He revealed Lord Jenkins's involvement to astonished Education ministers in a private meeting at 10 Downing Street shortly before the dramatic resignation of the Education Secretary, Estelle Morris.

During a heated discussion, the Higher Education minister, Margaret Hodge, is reported to have asked Mr Blair directly why he was advocating an idea which contradicted a promise made in Labour's election manifesto last year. "He said that Jenkins convinced him that it was the right thing to do," a Whitehall insider told The Independent on Sunday.

Lord Jenkins, who will be 82 tomorrow, has been chancellor of Oxford University since 1987, when he resigned the leadership of the short-lived Social Democratic Party.

The involvement of the founder of the SDP will exacerbate tension on the Labour benches, where there is growing opposition to top-up fees.

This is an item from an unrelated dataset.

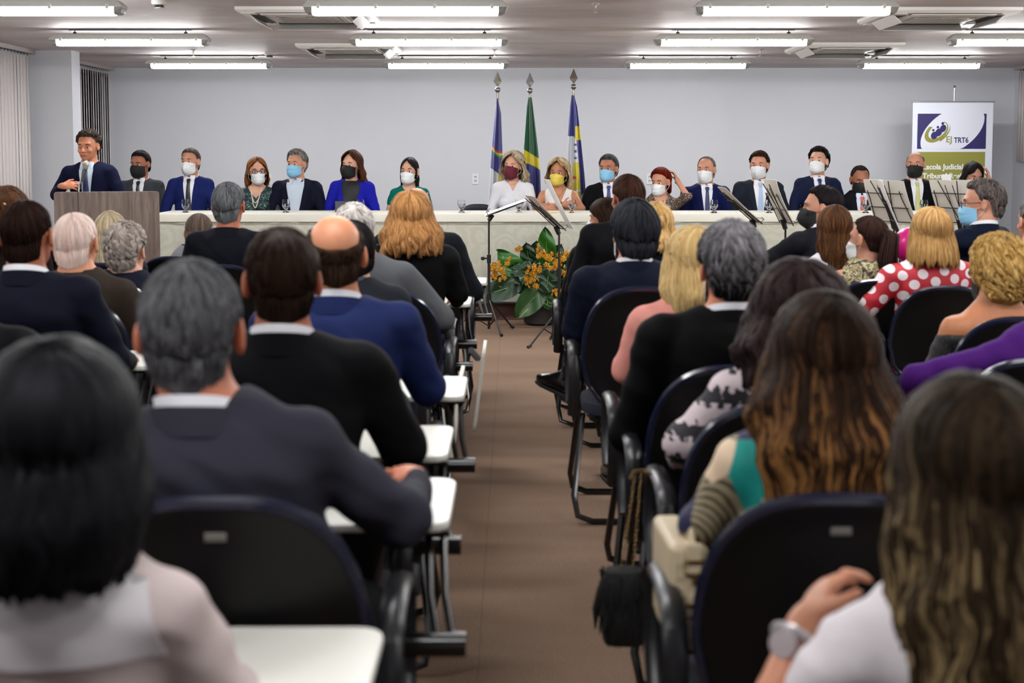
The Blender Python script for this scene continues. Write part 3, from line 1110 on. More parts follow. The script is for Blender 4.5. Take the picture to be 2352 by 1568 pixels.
def make_chair(tablet=None, sticker=False):
    t = empty('conference_chair')
    pts = back_outline()
    n = len(pts)
    cx, cz_ = 0, .67
    def rings(scales, offs):
        V = []
        for s_, o in zip(scales, offs):
            for (x, z) in pts:
                X, Z = cx + (x - cx) * s_, cz_ + (z - cz_) * s_
                V.append((X, by(X, Z) + o, Z))
        return V
    # plastic shell (rear) with a raised edge, cushion (front)
    sc_ = [0.02, .35, .7, .9, .955, 1.0]
    V = rings(sc_, [-.018, -.018, -.018, -.016, -.022, -.02])
    V += rings([1.0, .9], [.0, .0])
    Fc = []
    for k in range(len(sc_) + 1):
        for j in range(n):
            Fc.append((k * n + j, k * n + (j + 1) % n, (k + 1) * n + (j + 1) % n, (k + 1) * n + j))
    Fc.append(tuple(range(n)))
    MB().add(V, Fc).build('backrest_shell', BLK, t, smooth=True)
    V = rings([1.0 * .97, .96, .9, .6, .02], [.0, .022, .036, .046, .048])
    Fc = []
    for k in range(4):
        for j in range(n):
            Fc.append((k * n + j, k * n + (j + 1) % n, (k + 1) * n + (j + 1) % n, (k + 1) * n + j))
    Fc.append(tuple(4 * n + j for j in range(n)))
    MB().add(V, Fc).build('back_cushion', FABR, t, smooth=True)
    P = [(x, by(x, z) - .008, z) for x, z in pts]
    MB().tube(P, .014, 8, closed=True).build('edge_trim', RIM, t, smooth=True)
    # seat
    b = MB()
    sp = rrect(.47, .45, .12, 5)
    m_ = len(sp)
    V = []
    for s_, z in ((.9, .40), (.99, .405), (1.0, .425), (.985, .445), (.9, .455), (.5, .452), (.05, .45)):
        V += [(x * s_, y * s_ + .02, z) for x, y in sp]
    Fc = [tuple(range(m_ - 1, -1, -1)), tuple(6 * m_ + j for j in range(m_))]
    for k in range(6):
        for j in range(m_):
            Fc.append((k * m_ + j, k * m_ + (j + 1) % m_, (k + 1) * m_ + (j + 1) % m_, (k + 1) * m_ + j))
    b.add(V, Fc).build('seat', FABR, t, smooth=True)
    MB().box((0, .02, .392), (.42, .38, .02), bev=.005).build('seat_pan', BLK, t)
    # two U shaped legs, front and rear, with clipped corners and a floor bar
    for yt, yf in ((.17, .24), (-.1, -.27)):
        zz_ = .013
        P = [(.235, yt, .40), (.275, yf * .8, .10), (.262, yf, .035), (.2, yf, zz_), (-.2, yf, zz_), (-.262, yf, .035), (-.275, yf * .8, .10), (-.235, yt, .40)]
        MB().tube(P, .0125, 8).build('leg_frame', MET, t, smooth=True)
    MB().tube([(.0, -.09, .39), (.0, -.22, .42), (.0, -.245, .62)], .02, 8, sec=(.5, 2.2)).build('back_support', MET, t, smooth=True)
    # armrests: wide plastic pad curving down at the front, on a tube
    for sx in (-1, 1):
        x = sx * .275
        P = [(x, -.13, .40), (x, -.17, .47), (x, -.18, .56), (x, -.165, .63), (x, -.12, .662), (x, 0, .668), (x, .12, .66), (x, .165, .625), (x, .175, .56), (x, .16, .48), (x, .1, .41)]
        MB().tube(P, .024, 8, sec=(.55, 1.05), up=(0, 0, 1)).build('armrest', PAD, t, smooth=True)
    if sticker:
        z = .845
        b = MB().box((0, by(0, z) - .021, z), (.036, .003, .014), bev=.001)
        st = b.build('inventory_label', LAB, t)
        MB().box((0, by(0, z) - .023, z - .002), (.03, .001, .005)).build('bar_code', mat((90, 88, 84), .5), st)
    if tablet == 'up':
        z = .72
        tp = [(px_ + .215, py_ + .49) for px_, py_ in rrect(.29, .42, .045, 4)]
        b = MB().prism(tp, z - .016, z, mi=0)
        o = b.build('writing_tablet', TAB, t, bevel=.004)
        MB().prism([(px_ * .998 + .0005, py_) for px_, py_ in tp], z - .0165, z - .012).build('tablet_edge', TABE, o)
        bb = MB()
        bb.tube([(.275, .12, .53), (.40, .12, .53)], .024, 12)
        bb.build('pivot', MET, t, smooth=True)
        for xx_ in (.345, .375):
            MB().tube([(xx_, .12, .53), (xx_ - .02, .2, .60), (xx_ - .03, .34, .70)], .0085, 8).build('tablet_arm', MET, t, smooth=True)
        MB().box((.30, .36, .698), (.12, .14, .012), bev=.002).build('mount_plate', MET, t)
    if tablet == 'down':
        R = Matrix.Rotation(math.radians(7), 4, 'Y')
        M2 = Matrix.Translation((.40, .20, .43)) @ R @ Matrix.Rotation(math.pi / 2, 4, 'Y')
        b = MB().prism(rrect(.40, .29, .045, 4), -.008, .008, M=M2)
        b.build('writing_tablet', TAB, t, bevel=.003)
        MB().tube([(.275, .12, .53), (.37, .12, .53)], .022, 12).build('pivot', MET, t, smooth=True)
        MB().tube([(.345, .12, .53), (.35, .19, .58), (.375, .2, .57)], .0085, 8).build('tablet_arm', MET, t, smooth=True)
        MB().tube([(.36, .16, .60), (.39, .24, .55)], .016, 8).build('hinge', mat((120, 120, 122), .25, metal=.8), t, smooth=True)
    return t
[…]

Andrew Adonis, Tony Blair's chief policy adviser and one of those pushing for top-up fees to be considered, is a former SDP member and is

working on an authorised biography of Lord Jenkins.

The manifesto commitment not to introduce top-up fees is regarded as binding on the Government until the next election, but does not rule out the possibility that they could be introduced in 2006 or later.

More than 130 MPs, including about 90 Labour MPs, have signed a Commons motion urging that they be ruled out for the next Parliament as well, which eliminates the possibility that students will be paying charges before 2010.

The row over top-up fees has compelled the Government to delay publication of radical proposals for reforming higher education. A paper which was due next week will now be published next year.

A number of serving government ministers privately oppose top-up fees, warning that even Margaret Thatcher would have backed away from a measure which is likely to enrage parents.

One minister said: "There was a vacuum in the search for a solution to the problem of university funding into which advisers and the big universities have convinced him this is an answer. Maggie knew not to mess with Middle England and Blair had better wake up to that. Otherwise it will end up biting him on the bum."

Cambridge University will tomorrow consider breaking ranks with Britain's other elite higher education institutions by coming out in opposition to top-up fees for students, writes Richard Garner. Its ruling council will consider backing a statement urging the Government to explore other ways of raising extra cash.